Evans oversaw the hirings of Willard and football coach Mike Locksley, both of whom experienced up-and-down results amid their ongoing tenures with the Terps.

Locksley’s team made a bowl game in three consecutive seasons, the first time that’s happened in two decades. But the Terps have largely been uncompetitive against the Big Ten giants.

Willard’s group reached the NCAA Tournament in his first season, the first Maryland men’s basketball coach to ever reach the postseason in their debut year with the program. And the Terps are back this season as a No. 4 seed — their highest since 2015 — and opened with a blowout win over No. 13 seed Grand Canyon in a first-round matchup Friday.
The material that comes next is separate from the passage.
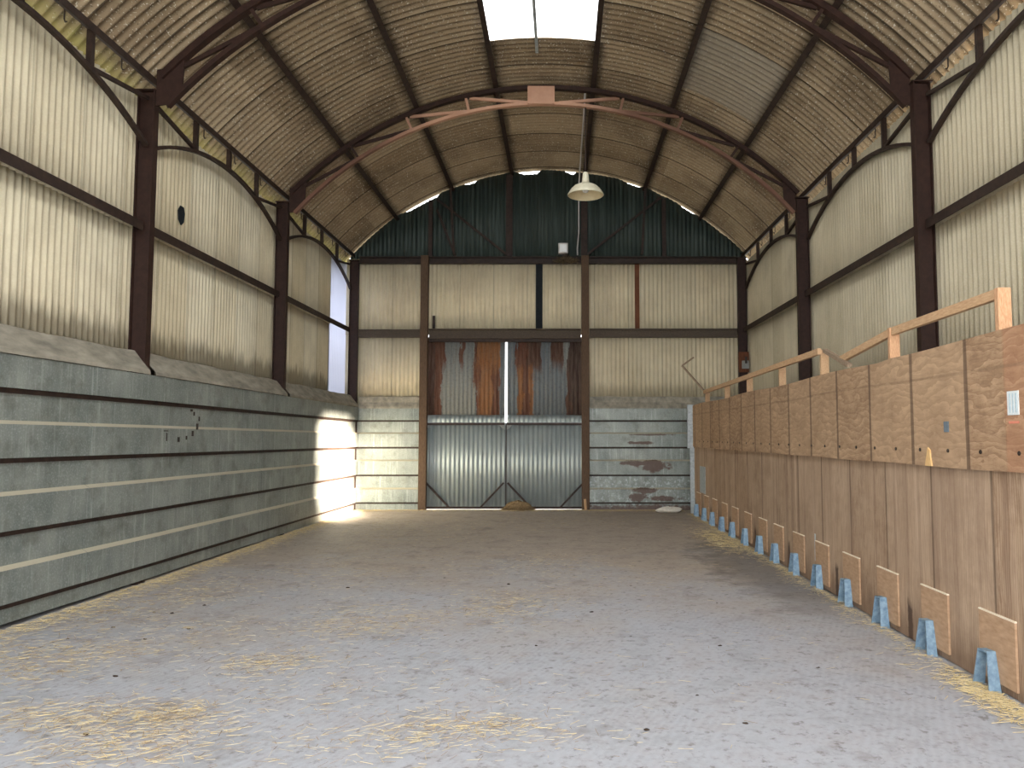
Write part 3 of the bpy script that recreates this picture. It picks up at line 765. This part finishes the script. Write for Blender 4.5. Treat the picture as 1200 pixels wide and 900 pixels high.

Women’s basketball coach Brenda Frese wasn’t as heavy handed in her response to reports about Evans’ departure or the state of her program, which will host a first-round NCAA Tournament game Saturday.
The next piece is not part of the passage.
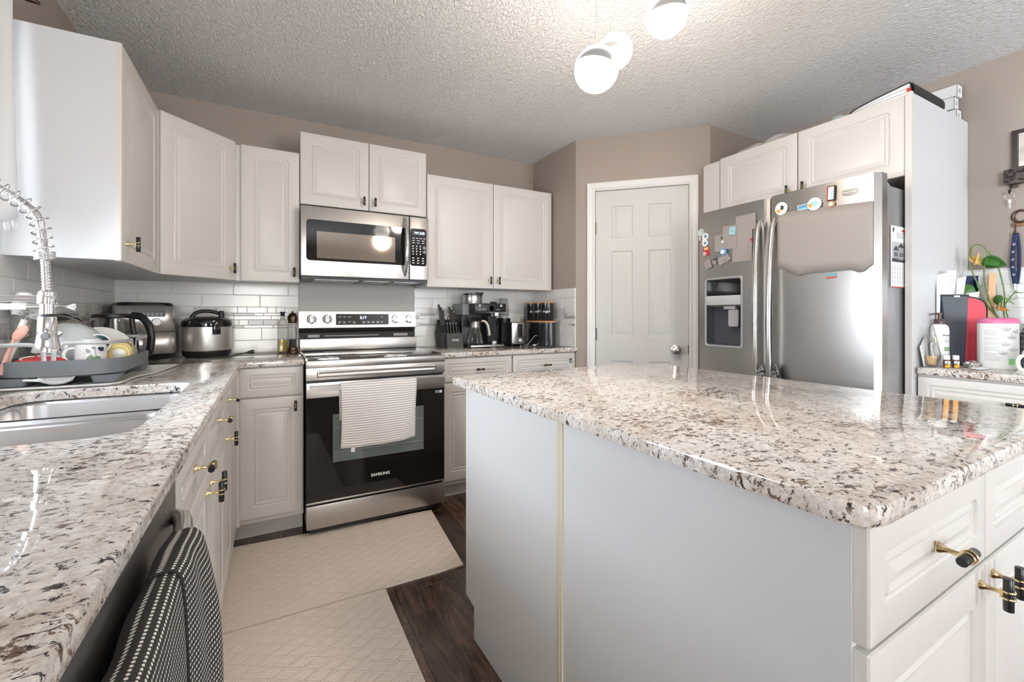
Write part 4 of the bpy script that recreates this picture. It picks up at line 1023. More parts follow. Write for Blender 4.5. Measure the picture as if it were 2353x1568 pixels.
mb = MB(Rx(R(90))); mb.lathe([(.034,-.12),(.038,-.115),(.040,-.01),(.0405,0)], n=36); mb.obj('container_body', 'yellow', r)
mb = MB(Rx(R(90))); mb.lathe([(.0405,0),(.043,.002),(.043,.012),(.038,.016),(.034,.013),(.032,.017),(.026,.017),(.024,.013),(.017,.013)], n=36, cap=False); mb.obj('lid', mat('pale_yellow_plastic', (.88,.70,.30), .3), r)
mb = MB(Rx(R(90))); mb.lathe([(.0175,.011),(.0175,.0145),(.0001,.0165)], n=28); mb.obj('lid_button', 'wht', r)
r = thing('bottle_brush', 'white bristled bottle brush standing in the dish rack', 'brush', (-.715, 1.985, .985))
A0 = Vector((-.025,0,0)); A1 = Vector((.025,.0,.165)); ax = (A1-A0).normalized()
mb = MB(); mb.tube([A0, A0.lerp(A1,.5), A1], [.009,.010,.008], 14); mb.obj('handle', 'wht', r)
mb = MB(); mb.cyl(A1, A1+ax*.065, .0014, n=6); mb.obj('wire', 'silver', r)
mb = MB(); rnd = random.Random(4); u_ = ax.orthogonal().normalized(); w_ = ax.cross(u_)
for k in range(620):
    q = rnd.random(); a = rnd.random()*2*PI; p = A1+ax*(.012+.055*q); L = .030*(.8+.3*rnd.random()); dd = u_*math.cos(a)+w_*math.sin(a)
    mb.cyl(p, p+dd*L+ax*.004*rnd.uniform(-1,1), .0011, n=3, cap=False)
o = mb.obj('bristles', 'wht', r, smooth=0); o['kind'] = 'stuff'
r = thing('spoon', 'salmon pink silicone spoon standing at the left end of the dish rack', 'spoon', (-.715, 1.955, .980))
mb = MB(); mb.tube([(-.018,0,0),(.0,0,.07),(.012,0,.105)], [.007,.0065,.005], 10); mb.T = T(.026,0,.128) @ Ry(R(32)); mb.sphere((0,0,0), .020, 16, sx=.72, sy=.35, sz=1.35); mb.obj('spoon_body', 'salmon', r, smooth=70)
mb = MB(); mb.tube([(-.70,2.02,.985),(-.655,2.0,1.06),(-.63,1.99,1.09)], .0028, 8); mb.T = T(-.615,1.985,1.10) @ Ry(R(50)); mb.sphere((0,0,0), .012, 12, sx=.8, sy=.4, sz=1.6)
o = mb.obj('metal_spoon', 'steel', smooth=60); tag(o, 'thin metal spoon leaning across the left of the dish rack', 'spoon')
r = thing('frying_pan_lid', 'glass pan lid with steel rim standing behind the grey bowl', 'lid', (-.690, 2.235, 1.075))
mb = MB(Rz(R(30)) @ Rx(R(70))); mb.lathe([(.094,0),(.097,.003),(.094,.006),(.090,.003),(.094,0)], n=44, cap=False); mb.obj('rim', 'steel', r)
mb = MB(Rz(R(30)) @ Rx(R(70))); mb.lathe([(.092,.003),(.06,.014),(.0001,.02)], n=36); mb.obj('glass', 'thin', r)
r = thing('baby_bottle', 'clear bottle with a round white top standing at the left of the dish rack', 'bottle', (-.714, 2.052, .976))
mb = MB(); mb.lathe([(.030,0),(.032,.01),(.032,.17),(.026,.19)], n=28); mb.obj('bottle_body', 'thin', r)
mb = MB(); mb.lathe([(.030,.19),(.031,.215),(.027,.245),(.016,.262),(.0001,.266)], n=28); mb.obj('cap', 'wht', r)
mb = MB(); mb.lathe([(.026,0),(.034,.06),(.034,.085),(.031,.085),(.024,.01),(.0001,.008)], (-.690,2.335,.975), 28); o = mb.obj('drinking_glass', 'greenglass'); tag(o, 'small greenish drinking glass at the back of the dish rack', 'glass')
mb = MB(T(-.575,2.285,1.025) @ Rz(R(35)) @ Rx(R(62))); mb.lathe([(.05,0),(.092,.012),(.097,.014),(.092,.016),(.05,.005),(.0001,.004)], n=44); o = mb.obj('plate', 'ceram'); tag(o, 'white plate leaning in the dish rack behind the mug', 'plate')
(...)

“I’ve been here 23 years and the amount of support that I’ve been given from Damon Evans and the whole administration is nothing less than superior,” she said Friday. “It hasn’t changed the way I’ve been able to do my job. Clearly, we have a standard of consistency and excellence. It doesn’t just come down to money, but we’re fully supported in that way. I wouldn’t have been here as long if I didn’t have that kind of support.”

Frese has led her Terps to the NCAA Tournament in all but two seasons since 2002. As senior guard Shyanne Sellers quipped, “Her and March Madness go together like a pretzel and salt.”

While Maryland’s broader on-field results were mixed, Evans’ athletic department spent much of his tenure in financial flux. Evans went big on facilities, including the $149 million Jones-Hill indoor football practice facility and a $52 million basketball practice facility next to the Xfinity Center that is scheduled to open before next winter. But Evans said in a January statement that the department was in line to take on $25 million in new expenses once it begins sharing the maximum-allowable amount of $20.5 million with its athletes this fall as a result of the House v. NCAA antitrust lawsuit.